Joshua Dalrymple, 10, Leila Ertekin, 9, Ava Anderson, 10, and Mary Eley, 11 pose for a picture in front of the 50-foot tall Alpine climbing tower on Tuesday at YMCA Camp Arrowhead on Kenyon Road.

About 40 counselors supervise campers during the eight-hour sessions Monday through Friday. They provide lessons and exercises that keep the youngsters learning and reflecting on their experiences during the summer.

“It’s to have them reflect on their character and to have them listen and pay attention,” site director Kevin Shepard said.

Teamwork is encouraged on the basketball court and during relay races and in the various other team activities.

“There’s some arguing at first, but they learn to work through it to make sure their team wins,” Shepard said.

Campers have practiced their aim at the archery range and enjoyed trips to Davis Lakes. They’ve even tried running, jumping, and dodging in a fenced-in “ga-ga pit,” where the object of the game is to strike a ball and hit other players on or below their knees.

“It’s like dodgeball, but you hit it with your hands,” said 10-year-old Ben Griffin.

Ben is one of the many campers registered for all 10 weeks of camp. He has enjoyed making new friends all the exciting activities that have kept him active.
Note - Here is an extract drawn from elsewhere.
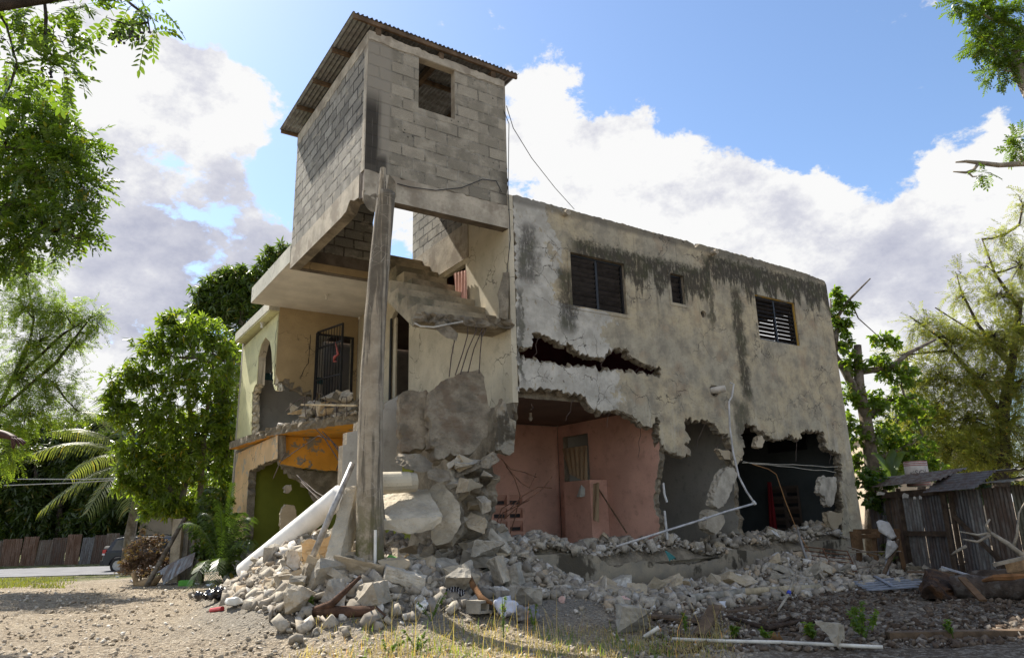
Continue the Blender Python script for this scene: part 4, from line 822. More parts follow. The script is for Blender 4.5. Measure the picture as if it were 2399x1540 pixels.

“I feel great,” he said. “We get a lot of exercise around here. It makes my body feel better.”

Counselor Audrey Rowlinds said she has enjoyed watching campers like Ben become more confident in their skills and more eager to take on new challenges.

“That’s really cool, seeing them overcome their fears like that,” she said.

One of the more eye-catching challenges at the camp is the 50-foot tall alpine climbing tower. Campers are fitted with proper safety harnesses and rope, and they climb the tower under the supervision of counselors.

“I think it’s really cool,” 11-year-old Mary Eley said. “The height makes me want to climb it even more, just to get to the top.”